3D printing method uses two kinds of light, making it 100X faster

March 1, 2019
The 3D printing method solidifies liquid resin using two lights to control where the resin hardens, and where it stays fluid.

ANN ARBOR, MI – A team of researchers at the University of Michigan (U-M) has demonstrated a new approach to 3D printing (also known as additive manufacturing) that lifts complex shapes from a vat of liquid up to 100X faster than conventional 3D printing processes.

The method solidifies the liquid resin using two lights to control where the resin hardens, and where it stays fluid. This enables the research team to solidify the resin in more sophisticated patterns. They can make a 3D bas-relief in a single shot rather than in a series of 1D lines or 2D cross-sections. Their printing demonstrations include a lattice, a toy boat, and a block M (FIGURE).

A new way to 3D print uses two lights to control the solidification of resin, enabling complex shapes to be pulled from a vat at 100X the print speed of conventional 3D printers. (Image credit: Evan Dougherty)

By creating a relatively large region where no solidification occurs, thicker resins—potentially with strengthening powder additives—can be used to produce more durable objects. The method also bests the structural integrity of filament 3D printing, as those objects have weak points at the interfaces between layers.

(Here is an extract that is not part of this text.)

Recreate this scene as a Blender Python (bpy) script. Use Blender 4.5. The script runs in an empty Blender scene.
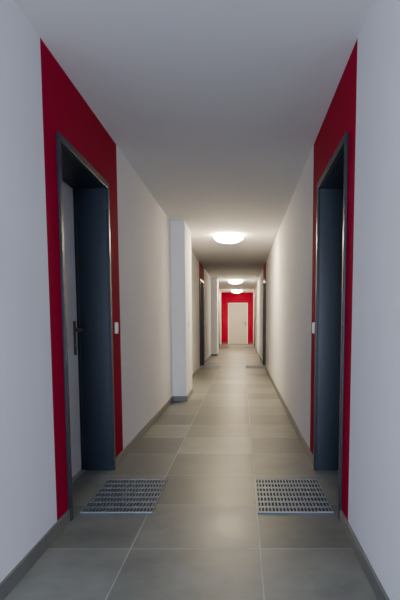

An earlier solution to the solidification-on-window problem was a window that lets oxygen through. The oxygen penetrates into the resin and halts the solidification near the window, leaving a film of fluid that will allow the newly printed surface to be pulled away. But because this gap is only about as thick as a piece of transparent tape, the resin must be very runny to flow fast enough into the tiny gap between the newly solidified object and the window as the part is pulled up. This has limited vat printing to small, customized products that will be treated relatively gently, such as dental devices and shoe insoles.

By replacing the oxygen with a second light to halt solidification, the research team can produce a much larger gap between the object and the window—millimeters thick—allowing resin to flow in thousands of times faster.

The key to success is the chemistry of the resin. In conventional systems, there is only one reaction. A photoactivator hardens the resin wherever light shines. In the U-M system, there is also a photoinhibitor, which responds to a different wavelength of light. Rather than merely controlling solidification in a 2D plane, as current vat-printing techniques do, the U-M team can pattern the two kinds of light to harden the resin at essentially any 3D place near the illumination window.

U-M has filed three patent applications to protect the multiple inventive aspects of the approach, and Timothy Scott, U-M associate professor of chemical engineering who co-led the development of the new 3D printing approach with Mark Burns, the T.C. Chang Professor of Engineering at U-M, is preparing to launch a startup company.

Full details of the work appear in the journal Science Advances.